Account activation
EMIR 3.0 is currently awaiting the formal EU parliamentary approval of the Level 1 text, after which it will be published in the Official Journal of the European Union. This is expected in Q4, meaning that final effectiveness to comply with the active account requirements will likely be in Q2 2025.
All EU market participants that meet the clearing thresholds for OTC IRD in euro and zloty as well as Euro STIR (Short-Term Interest Rate derivatives like Euribor and €STR Futures) are in scope of the requirements.
A challenge for firms preparing for EMIR 3.0 today is that further specifications of the Level 1 text are currently prepared by the EU market authority ESMA. The regulation contains both quantitative and qualitative requirements governing the definition of an “active account”.

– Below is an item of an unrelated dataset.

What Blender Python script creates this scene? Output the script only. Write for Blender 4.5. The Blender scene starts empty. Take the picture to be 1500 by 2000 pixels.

On the qualitative side, entities not only need to set-up an account with an EU based CCP, but for example will have to demonstrate that they are able to do all new business and are able to move their entire book of in-scope products to an EU central clearing house (CCP) at short notice, if needed. What steps an in-scope market participant needs to take to prove this to the satisfaction of their local prudential regulator is currently specified by ESMA.
In terms of the quantitative requirements, EMIR 3.0 sets out three classes of derivatives contracts for the products in scope, with a maximum of five subcategories per class.
The Level 1 text specifies that firms will need to clear at least five trades per subcategory over a specific period – ranging from one to six months depending on the size of the firm’s derivatives exposures.
All details and further definitions will be addressed as ESMA finalizes the technical standards in the Level 2 text, but the basic requirements are clear and firms should not lose time to get started.
Across the market, preparations are underway. Eurex is seeing continuous onboarding from market participants, but there is still some way to go, says Matthias Graulich, chief strategy officer and Member of the Executive Board at Eurex Clearing.
“We expect to see a significant uptick in onboarding early next year. By our reckoning, there are around three to four hundred clients that still need to be onboarded,” he says.
Once there is clarity on the technical standards and the exact timeline for implementation, Eurex will clarify with clients the deadline for firms to start onboarding, to ensure they meet the deadline.
“While we will do all we can to accommodate everyone, firms that only start the process at the last-minute risk not being compliant in time,” says Graulich.
Changing landscape
What is clear today is that EMIR 3.0 will likely fundamentally change the landscape for clearing euro-denominated derivatives.
Historically, liquidity in euro-denominated swaps and futures clearing has been split across Europe, with OTC swaps and short-term interest rate listed (STIRs) derivatives being cleared and traded in different pools in the UK and longer-term interest rate derivatives traded and cleared at Eurex. Pooling these products to a larger degree within an EU based market infrastructure brings two benefits at the same time:
- Higher efficiencies for market participants and consequently lower costs for both the buy- and the sell-side and at the same time
- Addressing concerns amongst policymakers and authorities strengthening financial market stability.
Higher efficiencies will be driven by the possibility to multilateral net exposures across products and across the full euro yield curve bringing down capital, margin and collateral costs.
Over the past 12 months, Eurex has seen continued growth in OTC clearing volumes in euro-denominated swaps as well as STIR products strengthens its proposition building out its aspiration to become the “home of the euro yield curve”.
“The EMIR 3.0 Active Account requirement should be seen as a trigger to increase efficiencies,” says Graulich.
“Indeed, there are a number of benefits in the form of margin efficiency and further cost savings with our integrated repo funding service. Therefore, firms that have to clear at an EU CCP should take advantage of the benefits and move pro-actively Euro denominated derivatives to Eurex Clearing in order to optimize their books.”
Long term impact
Some concerns have been raised in the market over the timeline for implementation and the potential for long-term fragmentation of liquidity. The former has been addressed to a large extent by the fact that the six-month implementation timeline did not begin before the summer as some had feared and firms are now expected to have until Q2 2025 to comply.
In terms of the fragmentation, Graulich says that this is not something that should concern the market.
“The euro swaps market is even bigger than the dollar market and there is certainly room for two pools of liquidity. Maintaining both options allows for the highest efficiency level for portfolios with multiple products and multiple currencies – some elements of the portfolio gain greater efficiency from margining across euro-denominated products while other parts will have offsets against dollar or sterling swaps.”
“As the level of sophistication around margin optimization increases, I think the market will have two liquidity pools in the long-term. Indeed, splitting it into two pools could create more efficiency as firms have a choice on a trade-by-trade basis of where they can get the most margin efficiency,” he says.
“The Eurex strategy to be the ‘Home of the Euro Yield Curve’, nicely aligns with the objectives of regulators and authorities; this fact set the basis for getting compliant with the regulatory requirements and at the same time getting more efficient.”